9 décembre 2006

Muray, prince du rire


Cela faisait longtemps que l'on n'avait pas parlé de notre auteur favori (spéciale dédicace à Atlantis.)

Muray, prince du rire, bel hommage de son camarade Benoît Duteurtre (qui signe par ailleurs la préface du dernier album de Jean-Jacques Sempé).

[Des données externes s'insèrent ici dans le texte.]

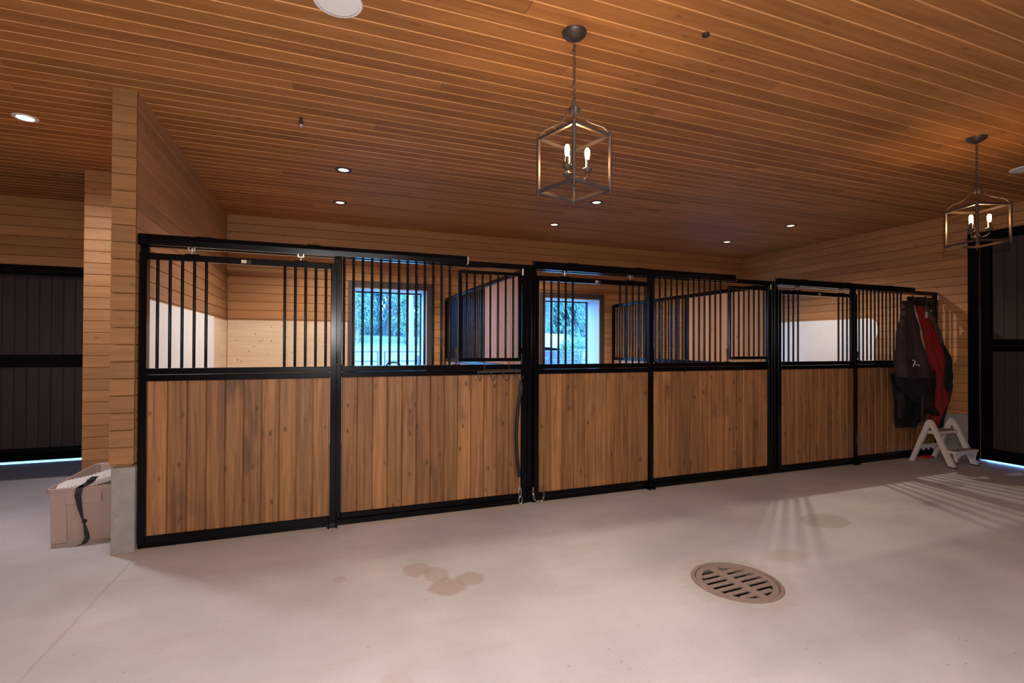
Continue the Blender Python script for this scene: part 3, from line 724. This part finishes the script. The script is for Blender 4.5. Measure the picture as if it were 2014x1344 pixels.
obj('buckle', lambda bm: (box(bm, (-.408, .238, .155), (-.384, .262, .178), .003)), M['black_matte'], o)
obj('slider', lambda bm: (box(bm, (-.40, .285, .448), (-.35, .31, .462), .003)), M['black_matte'], o)
def rg(bm): box(bm, (-.36, .45, .38), (-.21, .95, .40), .01)
o = obj('folded_cloth', rg, plain('grey green cloth', (.2, .24, .22), .9, noise=.2)); tag(o, 'grey green cloth stuffed in the tub under the pad', 'cloth')
o = boxo('rubber_mat', (-3.9, 2.62, 0.0), (-1.08, YB+.03, .012), M['rubber_mat'], bev=.003); tag(o, 'dark gravelly mat on the floor at the foot of the left door', 'mat')

# ------------------------------------------------------------------ hook rack and tether on the first front
t = thing('hook_rack', 'rusty four hook tack rack clipped over the left stall rail', 'hook rack', (0, 0, 0))
obj('bar', lambda bm: tube(bm, [(2.53, -.058, 1.238), (2.948, -.058, 1.242)], .0125, 10), M['rusty'], t, True)
for x in (2.60, 2.835):
    obj('clip', lambda bm: tube(bm, [(x, -.056, 1.25), (x, -.048, 1.30), (x+.004, -.03, 1.325), (x+.012, -.01, 1.337), (x+.02, .02, 1.325)], .004, 8), M['rusty'], t, True)
for x, wd in ((2.545, .008), (2.668, .012), (2.795, .025), (2.925, .030)):
    obj('hook', lambda bm: tube(bm, [(x-wd*.6, -.062, 1.24), (x-wd*.9, -.070, 1.20), (x-wd*.55, -.082, 1.168), (x, -.09, 1.158), (x+wd*.6, -.10, 1.168), (x+wd, -.105, 1.20)], .0045, 8), M['rusty'], t, True)
t = thing('bungee_tether', 'black sheathed tether with metal snap hanging from the rack beside the post', 'tether', (0, 0, 0))
obj('loop', lambda bm: (tube(bm, [(2.937, -.095, 1.15), (2.947, -.088, 1.10), (2.945, -.08, 1.01)], .010, 8), tube(bm, [(2.925, -.095, 1.15), (2.922, -.085, 1.08), (2.927, -.08, 1.01)], .009, 8)), M['black_cloth'], t, True)
obj('sheath', lambda bm: tube(bm, [(2.93, -.08, 1.02), (2.920, -.075, .93), (2.908, -.07, .80), (2.902, -.07, .66), (2.905, -.07, .52), (2.917, -.068, .39), (2.934, -.066, .27)], .0155, 10), M['black_matte'], t, True)
def snap(bm):
    tube(bm, [(2.936, -.066, .27), (2.94, -.066, .17)], .003, 6)
    tube(bm, [(2.941+.013*math.sin(a*.63), -.068, .125-.045*math.cos(a*.63)) for a in range(11)], .0035, 6, False)
    tube(bm, [(2.946+.016*math.sin(a*.63), -.07, .055-.035*math.cos(a*.63)) for a in range(11)], .003, 6, False)
obj('snap', snap, M['steel'], t, True)
t = thing('floor_chain', 'short chain looped round the foot of the second post', 'chain', (3.085, 0, 0))
def fch(bm):
    P = [(-.01, -.06, .155), (-.012, -.062, .125), (-.01, -.065, .095), (-.008, -.07, .065), (0, -.075, .045), (.025, -.09, .03), (.06, -.09, .03), (.09, -.08, .045), (.10, -.06, .075), (.10, -.05, .10)]
    for i in range(len(P)-1):
        a, b = Vector(P[i]), Vector(P[i+1]); d = (b-a); m_ = (a+b)/2; L_ = d.length*.65; n_ = d.normalized(); side = n_.cross(Vector((0, 1, 0) if i % 2 else (0, .2, 1))).normalized()
        tube(bm, [m_+n_*L_*math.sin(k*math.pi/5)+side*.007*math.cos(k*math.pi/5) for k in range(11)], .0026, 5, False)
obj('links', fch, M['steel'], t, True)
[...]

Le Figaro Littéraire, 7 décembre 2006.

Muray, prince du rire

par Benoît Duteurtre

Philippe Muray est mort au printemps dernier (j'écris « mort », sachant quelle horreur il avait des hypocrisies de langage). Outre son oeuvre publiée, il laisse un immense journal et quelques écrits destinés à la publication : trois nouvelles et ce petit dictionnaire personnel : Le Portatif, un texte contemporain de L'Empire du bien (1991) dans lequel Muray, pour la première fois, décrivait notre cauchemar à visage humain. Ce bréviaire définit les notions de « bébéphilie », « homo festivus », « jeunes », ou « transparence ». Muray y trouve des formules saisissantes, pour évoquer Eurodisneyland (« cet étron au nougat »), le mouvement des intermittents (« développement insensé du quantitatif là où la seule qualité est un critère »). Il en profite pour répondre à ceux qui, au lendemain sa mort, nous assuraient qu'un bon Muray (progressiste, avant-gardiste) aurait précédé un mauvais Muray (réactionnaire, solitaire). Il insiste plutôt sur la continuité de son oeuvre et la présence, en germe, dans le XIXe siècle, des thèmes qu'il allait développer ultérieurement.

On découvre avec un intérêt particulier deux articles consacrés au roman et au pamphlet (« devenu pour moi une façon de me maintenir en vie »), sachant que cette question de genre traverse son oeuvre. Indéniablement, Muray a démontré, après Bloy et quelques autres, qu'on peut devenir un très grand écrivain dans le style pamphlétaire. D'un article à l'autre, il semblait même absorber toute la matière romanesque de la société contemporaine (« je ne me soucie pas de roman, mais de romanesque ») pour la faire virevolter dans son discours. Inversement, s'il a écrit des romans pleins des fulgurances (spécialement On ferme), probablement n'était-il pas certain d'avoir pleinement abouti sur ce terrain. Est-ce parce que sa grande intelligence maniait des concepts plus que des personnages ? Ou parce que son style ample et volubile n'était pas nécessairement le plus compatible avec un certain effacement du romancier devant son sujet (après tout, la question se pose aussi chez Céline, qui n'est pas forcément le plus grand romancier quand sa plume est la plus inventive et la plus libre) ?



Une réponse figure dans les trois nouvelles regroupées sous le titre de Roues carrées. Publiées initialement dans L'Atelier du roman, les deux premières, purement satiriques, sont des récits d'anticipation. La description d'une « grande parade de la fierté adultère » dans Enculés et enculées ne manque pas son effet comique... mais elle reste plus proche du pamphlet que de la fiction. Dans la troisième (qui est aussi son dernier écrit), Muray gomme un peu de sa verve, pour faire vivre un personnage de chair dans ce monde insensé : le récit prend alors une force plus romanesque qui laisse imaginer vers quoi l'écrivain aurait pu se diriger... Supposition sans regret, tant l'oeuvre est par ailleurs impressionnante et achevée. Elle connaît même un étonnant prolongement discographique : ce CD dans lequel Muray a lui-même enregistré plusieurs de ses poèmes satiriques, sur des rythmes de ballade ou de reggae ; festin de mots qui résume, dans un éclat de rire destructeur, le paradoxe de cet écrivain : contempteur d'une époque dont il savait parler avec rythme et jubilation.

À écouter : Minimum respect, CD, www.philippe-muray.com

Le Portatif de Philippe Muray Les Belles Lettres/Mille et Une Nuits, 95 p., 10 € .

Roues carrées de Philippe Muray Fayard/Les Belles Lettres, 170 p., 12 €.